Posted on 03/01/2003 3:31:49 PM PST by Deb
Remember when the press "discovered" the old mildly-intoxicated-while-driving Bush "scandal" a week before the election? Coincidentally, earlier that same day, Janet Reno told the press that she would be opening an investigation into Al Gore's pulling the plug on a multi-year drug investigation (after the Houston detectives cried foul at the cover-up) because the #1 suspect made a BIG $$$ donation to Al's campaign. A mob of "mainstream" journalists chased the ancient DUI story.

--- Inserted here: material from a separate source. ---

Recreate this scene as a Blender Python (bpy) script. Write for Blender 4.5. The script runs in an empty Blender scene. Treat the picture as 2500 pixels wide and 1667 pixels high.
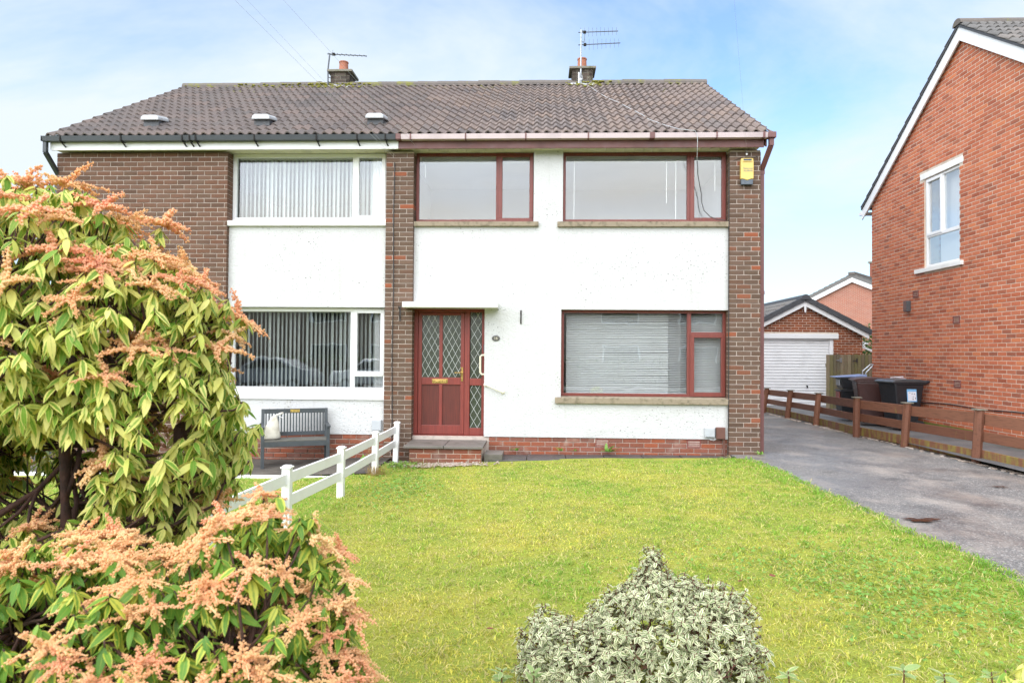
import bpy, math, random
import numpy as np
from mathutils import Vector, Matrix, noise

random.seed(7)
RS = np.random.RandomState(11)
scene = bpy.context.scene
COL = scene.collection
R = math.radians

# ------------------------------------------------------------------ camera, sky, sun, exposure
cam_data = bpy.data.cameras.new("camera")
cam = bpy.data.objects.new("camera", cam_data)
COL.objects.link(cam)
cam_data.sensor_width = 36.0
cam_data.lens = 24.0
cam_data.clip_start = 0.05
cam_data.clip_end = 3000
CAM = Vector((0.0, -10.88, 1.565))
_y, _p, _r = R(2.3), R(0.98), R(0.43)
_f = Vector((-math.sin(_y) * math.cos(_p), math.cos(_y) * math.cos(_p), math.sin(_p)))
_x0 = Vector((math.cos(_y), math.sin(_y), 0))
_u0 = _x0.cross(_f)
_x = math.cos(_r) * _x0 + math.sin(_r) * _u0
_u = -math.sin(_r) * _x0 + math.cos(_r) * _u0
cam.matrix_world = Matrix(((_x.x, _u.x, -_f.x, CAM.x), (_x.y, _u.y, -_f.y, CAM.y), (_x.z, _u.z, -_f.z, CAM.z), (0, 0, 0, 1)))
cam_data.dof.use_dof = True
cam_data.dof.focus_distance = 9.5
cam_data.dof.aperture_fstop = 5.0
scene.camera = cam

SUN_EL, SUN_AZ = R(40), R(206)          # azimuth clockwise from +Y: behind the camera, a little to its left
world = bpy.data.worlds.new("World")
scene.world = world
world.use_nodes = True
wt = world.node_tree
wt.nodes.clear()
wn = wt.nodes.new
out = wn("ShaderNodeOutputWorld")
bg = wn("ShaderNodeBackground")
bg.inputs["Strength"].default_value = 0.066
sky = wn("ShaderNodeTexSky")
sky.sky_type = 'NISHITA'
sky.sun_disc = False
sky.sun_elevation = SUN_EL
sky.sun_rotation = SUN_AZ
sky.air_density = 1.0
sky.dust_density = 0.3
sky.ozone_density = 1.8
tc = wn("ShaderNodeTexCoord")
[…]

The W. Times reported the Gore story.
When I asked a local NBC TV news manager why the Gore story was being covered-up, following three days of "DUI" coverage into the weekend before election day, this news boss said of the Washington Times, "That right-wing rag?! It's owned by the Moonies." I asked him whether he believed that Janet Reno would grant the Washington Times an exclusive? He conceded the point, but no mention of the Gore story appeared in Mr. Alterman's supposed "right wing" mainstream media. Who owned VNS, again?
Remember when the press "discovered" the old mildly-intoxicated-while-driving Bush "scandal" a week before the election? Coincidentally, earlier that same day, Janet Reno told the press that she would be opening an investigation into Al Gore's pulling the plug on a multi-year drug investigation (after the Houston detectives cried foul at the cover-up) because the #1 suspect made a BIG $$$ donation to Al's campaign. A mob of "mainstream" journalists chased the ancient DUI story. The W. Times reported the Gore story.
When I asked a local NBC TV news manager why the Gore story was being covered-up, following three days of "DUI" coverage into the weekend before election day, this news boss said of the Washington Times, "That right-wing rag?! It's owned by the Moonies." I asked him whether he believed that Janet Reno would grant the Washington Times an exclusive? He conceded the point, but no mention of the Gore story appeared in Mr. Alterman's supposed "right wing" mainstream media. Who owned VNS, again?
I did. Don't bother.
Alterman begins with the premise that big circulation newspapers from coast to coast are alway endorsing conservative candidates and rejecting liberals, and then he takes off from there. The Barnes and Noble I was standing in when I was perusing Alterman's book began to spin around me and I had to leave.